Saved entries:

--- Begin ---

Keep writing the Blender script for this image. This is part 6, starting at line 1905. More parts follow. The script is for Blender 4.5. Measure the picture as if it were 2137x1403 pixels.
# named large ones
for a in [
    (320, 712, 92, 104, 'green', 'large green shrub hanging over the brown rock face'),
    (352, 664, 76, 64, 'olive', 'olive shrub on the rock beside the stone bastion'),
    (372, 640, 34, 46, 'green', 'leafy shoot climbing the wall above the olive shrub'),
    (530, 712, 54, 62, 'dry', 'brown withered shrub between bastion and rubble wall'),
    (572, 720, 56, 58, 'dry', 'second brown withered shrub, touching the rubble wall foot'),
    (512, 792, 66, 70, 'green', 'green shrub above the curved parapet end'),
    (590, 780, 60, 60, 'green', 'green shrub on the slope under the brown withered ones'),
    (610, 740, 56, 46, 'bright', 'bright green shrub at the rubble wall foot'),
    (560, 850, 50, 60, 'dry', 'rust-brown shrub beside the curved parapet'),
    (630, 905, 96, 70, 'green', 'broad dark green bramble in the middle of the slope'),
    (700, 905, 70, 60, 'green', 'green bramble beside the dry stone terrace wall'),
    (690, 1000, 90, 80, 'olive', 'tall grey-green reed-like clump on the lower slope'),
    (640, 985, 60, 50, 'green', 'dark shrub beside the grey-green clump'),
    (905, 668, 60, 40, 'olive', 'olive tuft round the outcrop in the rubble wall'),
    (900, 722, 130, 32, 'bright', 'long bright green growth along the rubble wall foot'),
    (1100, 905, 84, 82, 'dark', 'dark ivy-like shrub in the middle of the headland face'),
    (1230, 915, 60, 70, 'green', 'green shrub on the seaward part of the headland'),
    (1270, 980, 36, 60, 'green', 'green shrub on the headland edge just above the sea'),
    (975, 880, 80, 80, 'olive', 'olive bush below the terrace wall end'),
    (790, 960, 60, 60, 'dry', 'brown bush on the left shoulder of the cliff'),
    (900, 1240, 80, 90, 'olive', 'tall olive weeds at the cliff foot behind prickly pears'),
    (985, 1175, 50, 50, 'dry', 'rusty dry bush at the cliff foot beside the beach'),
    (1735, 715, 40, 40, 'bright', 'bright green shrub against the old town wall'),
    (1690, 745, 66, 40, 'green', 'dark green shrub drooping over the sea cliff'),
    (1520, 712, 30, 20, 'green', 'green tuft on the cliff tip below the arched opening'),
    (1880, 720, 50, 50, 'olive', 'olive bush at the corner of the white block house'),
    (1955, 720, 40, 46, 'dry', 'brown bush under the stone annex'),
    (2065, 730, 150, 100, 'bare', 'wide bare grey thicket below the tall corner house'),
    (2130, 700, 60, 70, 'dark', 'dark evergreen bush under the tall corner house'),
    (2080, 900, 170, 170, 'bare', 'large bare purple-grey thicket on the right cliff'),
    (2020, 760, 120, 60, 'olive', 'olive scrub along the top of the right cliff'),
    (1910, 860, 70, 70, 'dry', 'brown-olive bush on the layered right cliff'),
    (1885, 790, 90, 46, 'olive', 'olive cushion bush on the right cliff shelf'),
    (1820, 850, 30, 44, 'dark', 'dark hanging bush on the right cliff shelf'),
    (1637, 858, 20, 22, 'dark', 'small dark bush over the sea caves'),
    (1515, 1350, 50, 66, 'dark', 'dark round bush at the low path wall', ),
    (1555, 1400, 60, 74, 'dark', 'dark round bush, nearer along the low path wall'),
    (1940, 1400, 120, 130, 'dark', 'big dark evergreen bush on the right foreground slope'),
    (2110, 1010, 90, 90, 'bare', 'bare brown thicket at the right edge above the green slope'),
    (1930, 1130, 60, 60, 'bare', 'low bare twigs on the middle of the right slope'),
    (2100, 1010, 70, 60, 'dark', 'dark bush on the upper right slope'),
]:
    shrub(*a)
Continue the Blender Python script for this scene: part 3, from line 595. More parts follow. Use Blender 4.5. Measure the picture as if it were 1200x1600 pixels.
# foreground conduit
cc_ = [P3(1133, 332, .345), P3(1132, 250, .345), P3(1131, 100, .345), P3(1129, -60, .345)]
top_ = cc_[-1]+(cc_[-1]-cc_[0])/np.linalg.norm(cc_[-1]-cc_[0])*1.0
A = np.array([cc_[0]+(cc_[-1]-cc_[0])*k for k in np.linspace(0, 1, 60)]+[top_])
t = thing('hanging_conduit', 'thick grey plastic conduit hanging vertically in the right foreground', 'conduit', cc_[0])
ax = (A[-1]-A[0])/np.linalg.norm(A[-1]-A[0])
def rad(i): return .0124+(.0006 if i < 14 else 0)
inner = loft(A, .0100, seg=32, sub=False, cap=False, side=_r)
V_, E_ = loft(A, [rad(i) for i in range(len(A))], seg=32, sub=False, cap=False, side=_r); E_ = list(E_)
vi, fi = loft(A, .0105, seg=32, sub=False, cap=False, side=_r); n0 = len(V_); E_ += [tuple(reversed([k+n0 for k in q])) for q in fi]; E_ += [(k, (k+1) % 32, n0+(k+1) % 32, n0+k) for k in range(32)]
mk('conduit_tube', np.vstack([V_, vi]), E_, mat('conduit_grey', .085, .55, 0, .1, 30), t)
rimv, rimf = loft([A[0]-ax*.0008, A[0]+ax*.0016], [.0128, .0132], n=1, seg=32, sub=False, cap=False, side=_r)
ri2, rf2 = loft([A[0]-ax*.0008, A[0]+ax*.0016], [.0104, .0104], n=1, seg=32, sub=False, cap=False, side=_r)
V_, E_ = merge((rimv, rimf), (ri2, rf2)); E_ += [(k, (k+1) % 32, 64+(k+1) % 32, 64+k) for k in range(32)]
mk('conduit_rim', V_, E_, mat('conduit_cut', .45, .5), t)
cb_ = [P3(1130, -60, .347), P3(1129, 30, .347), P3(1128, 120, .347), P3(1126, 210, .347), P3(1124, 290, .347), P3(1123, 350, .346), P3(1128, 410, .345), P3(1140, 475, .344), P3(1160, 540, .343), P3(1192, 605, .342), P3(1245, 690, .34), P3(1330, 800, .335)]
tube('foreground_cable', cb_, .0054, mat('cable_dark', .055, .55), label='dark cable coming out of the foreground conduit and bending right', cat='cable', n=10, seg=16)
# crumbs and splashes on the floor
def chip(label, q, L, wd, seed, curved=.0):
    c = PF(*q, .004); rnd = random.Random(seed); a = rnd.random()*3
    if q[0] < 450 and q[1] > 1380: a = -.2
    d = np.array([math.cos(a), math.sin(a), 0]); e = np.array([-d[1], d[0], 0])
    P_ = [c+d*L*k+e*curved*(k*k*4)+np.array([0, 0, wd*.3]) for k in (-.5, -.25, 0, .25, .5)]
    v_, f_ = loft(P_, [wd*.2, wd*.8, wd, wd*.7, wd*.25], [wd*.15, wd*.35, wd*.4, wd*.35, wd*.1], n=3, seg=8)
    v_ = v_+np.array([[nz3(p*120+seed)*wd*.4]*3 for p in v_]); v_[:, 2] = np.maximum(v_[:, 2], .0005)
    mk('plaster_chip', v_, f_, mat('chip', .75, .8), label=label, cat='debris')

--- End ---

* Direction: Every entry must be quoted exactly as it appears above.

* Exercise result:
Keep writing the Blender script for this image. This is part 6, starting at line 1905. More parts follow. The script is for Blender 4.5. Measure the picture as if it were 2137x1403 pixels.
# named large ones
for a in [
    (320, 712, 92, 104, 'green', 'large green shrub hanging over the brown rock face'),
    (352, 664, 76, 64, 'olive', 'olive shrub on the rock beside the stone bastion'),
    (372, 640, 34, 46, 'green', 'leafy shoot climbing the wall above the olive shrub'),
    (530, 712, 54, 62, 'dry', 'brown withered shrub between bastion and rubble wall'),
    (572, 720, 56, 58, 'dry', 'second brown withered shrub, touching the rubble wall foot'),
    (512, 792, 66, 70, 'green', 'green shrub above the curved parapet end'),
    (590, 780, 60, 60, 'green', 'green shrub on the slope under the brown withered ones'),
    (610, 740, 56, 46, 'bright', 'bright green shrub at the rubble wall foot'),
    (560, 850, 50, 60, 'dry', 'rust-brown shrub beside the curved parapet'),
    (630, 905, 96, 70, 'green', 'broad dark green bramble in the middle of the slope'),
    (700, 905, 70, 60, 'green', 'green bramble beside the dry stone terrace wall'),
    (690, 1000, 90, 80, 'olive', 'tall grey-green reed-like clump on the lower slope'),
    (640, 985, 60, 50, 'green', 'dark shrub beside the grey-green clump'),
    (905, 668, 60, 40, 'olive', 'olive tuft round the outcrop in the rubble wall'),
    (900, 722, 130, 32, 'bright', 'long bright green growth along the rubble wall foot'),
    (1100, 905, 84, 82, 'dark', 'dark ivy-like shrub in the middle of the headland face'),
    (1230, 915, 60, 70, 'green', 'green shrub on the seaward part of the headland'),
    (1270, 980, 36, 60, 'green', 'green shrub on the headland edge just above the sea'),
    (975, 880, 80, 80, 'olive', 'olive bush below the terrace wall end'),
    (790, 960, 60, 60, 'dry', 'brown bush on the left shoulder of the cliff'),
    (900, 1240, 80, 90, 'olive', 'tall olive weeds at the cliff foot behind prickly pears'),
    (985, 1175, 50, 50, 'dry', 'rusty dry bush at the cliff foot beside the beach'),
    (1735, 715, 40, 40, 'bright', 'bright green shrub against the old town wall'),
    (1690, 745, 66, 40, 'green', 'dark green shrub drooping over the sea cliff'),
    (1520, 712, 30, 20, 'green', 'green tuft on the cliff tip below the arched opening'),
    (1880, 720, 50, 50, 'olive', 'olive bush at the corner of the white block house'),
    (1955, 720, 40, 46, 'dry', 'brown bush under the stone annex'),
    (2065, 730, 150, 100, 'bare', 'wide bare grey thicket below the tall corner house'),
    (2130, 700, 60, 70, 'dark', 'dark evergreen bush under the tall corner house'),
    (2080, 900, 170, 170, 'bare', 'large bare purple-grey thicket on the right cliff'),
    (2020, 760, 120, 60, 'olive', 'olive scrub along the top of the right cliff'),
    (1910, 860, 70, 70, 'dry', 'brown-olive bush on the layered right cliff'),
    (1885, 790, 90, 46, 'olive', 'olive cushion bush on the right cliff shelf'),
    (1820, 850, 30, 44, 'dark', 'dark hanging bush on the right cliff shelf'),
    (1637, 858, 20, 22, 'dark', 'small dark bush over the sea caves'),
    (1515, 1350, 50, 66, 'dark', 'dark round bush at the low path wall', ),
    (1555, 1400, 60, 74, 'dark', 'dark round bush, nearer along the low path wall'),
    (1940, 1400, 120, 130, 'dark', 'big dark evergreen bush on the right foreground slope'),
    (2110, 1010, 90, 90, 'bare', 'bare brown thicket at the right edge above the green slope'),
    (1930, 1130, 60, 60, 'bare', 'low bare twigs on the middle of the right slope'),
    (2100, 1010, 70, 60, 'dark', 'dark bush on the upper right slope'),
]:
    shrub(*a)
Continue the Blender Python script for this scene: part 3, from line 595. More parts follow. Use Blender 4.5. Measure the picture as if it were 1200x1600 pixels.
# foreground conduit
cc_ = [P3(1133, 332, .345), P3(1132, 250, .345), P3(1131, 100, .345), P3(1129, -60, .345)]
top_ = cc_[-1]+(cc_[-1]-cc_[0])/np.linalg.norm(cc_[-1]-cc_[0])*1.0
A = np.array([cc_[0]+(cc_[-1]-cc_[0])*k for k in np.linspace(0, 1, 60)]+[top_])
t = thing('hanging_conduit', 'thick grey plastic conduit hanging vertically in the right foreground', 'conduit', cc_[0])
ax = (A[-1]-A[0])/np.linalg.norm(A[-1]-A[0])
def rad(i): return .0124+(.0006 if i < 14 else 0)
inner = loft(A, .0100, seg=32, sub=False, cap=False, side=_r)
V_, E_ = loft(A, [rad(i) for i in range(len(A))], seg=32, sub=False, cap=False, side=_r); E_ = list(E_)
vi, fi = loft(A, .0105, seg=32, sub=False, cap=False, side=_r); n0 = len(V_); E_ += [tuple(reversed([k+n0 for k in q])) for q in fi]; E_ += [(k, (k+1) % 32, n0+(k+1) % 32, n0+k) for k in range(32)]
mk('conduit_tube', np.vstack([V_, vi]), E_, mat('conduit_grey', .085, .55, 0, .1, 30), t)
rimv, rimf = loft([A[0]-ax*.0008, A[0]+ax*.0016], [.0128, .0132], n=1, seg=32, sub=False, cap=False, side=_r)
ri2, rf2 = loft([A[0]-ax*.0008, A[0]+ax*.0016], [.0104, .0104], n=1, seg=32, sub=False, cap=False, side=_r)
V_, E_ = merge((rimv, rimf), (ri2, rf2)); E_ += [(k, (k+1) % 32, 64+(k+1) % 32, 64+k) for k in range(32)]
mk('conduit_rim', V_, E_, mat('conduit_cut', .45, .5), t)
cb_ = [P3(1130, -60, .347), P3(1129, 30, .347), P3(1128, 120, .347), P3(1126, 210, .347), P3(1124, 290, .347), P3(1123, 350, .346), P3(1128, 410, .345), P3(1140, 475, .344), P3(1160, 540, .343), P3(1192, 605, .342), P3(1245, 690, .34), P3(1330, 800, .335)]
tube('foreground_cable', cb_, .0054, mat('cable_dark', .055, .55), label='dark cable coming out of the foreground conduit and bending right', cat='cable', n=10, seg=16)
# crumbs and splashes on the floor
def chip(label, q, L, wd, seed, curved=.0):
    c = PF(*q, .004); rnd = random.Random(seed); a = rnd.random()*3
    if q[0] < 450 and q[1] > 1380: a = -.2
    d = np.array([math.cos(a), math.sin(a), 0]); e = np.array([-d[1], d[0], 0])
    P_ = [c+d*L*k+e*curved*(k*k*4)+np.array([0, 0, wd*.3]) for k in (-.5, -.25, 0, .25, .5)]
    v_, f_ = loft(P_, [wd*.2, wd*.8, wd, wd*.7, wd*.25], [wd*.15, wd*.35, wd*.4, wd*.35, wd*.1], n=3, seg=8)
    v_ = v_+np.array([[nz3(p*120+seed)*wd*.4]*3 for p in v_]); v_[:, 2] = np.maximum(v_[:, 2], .0005)
    mk('plaster_chip', v_, f_, mat('chip', .75, .8), label=label, cat='debris')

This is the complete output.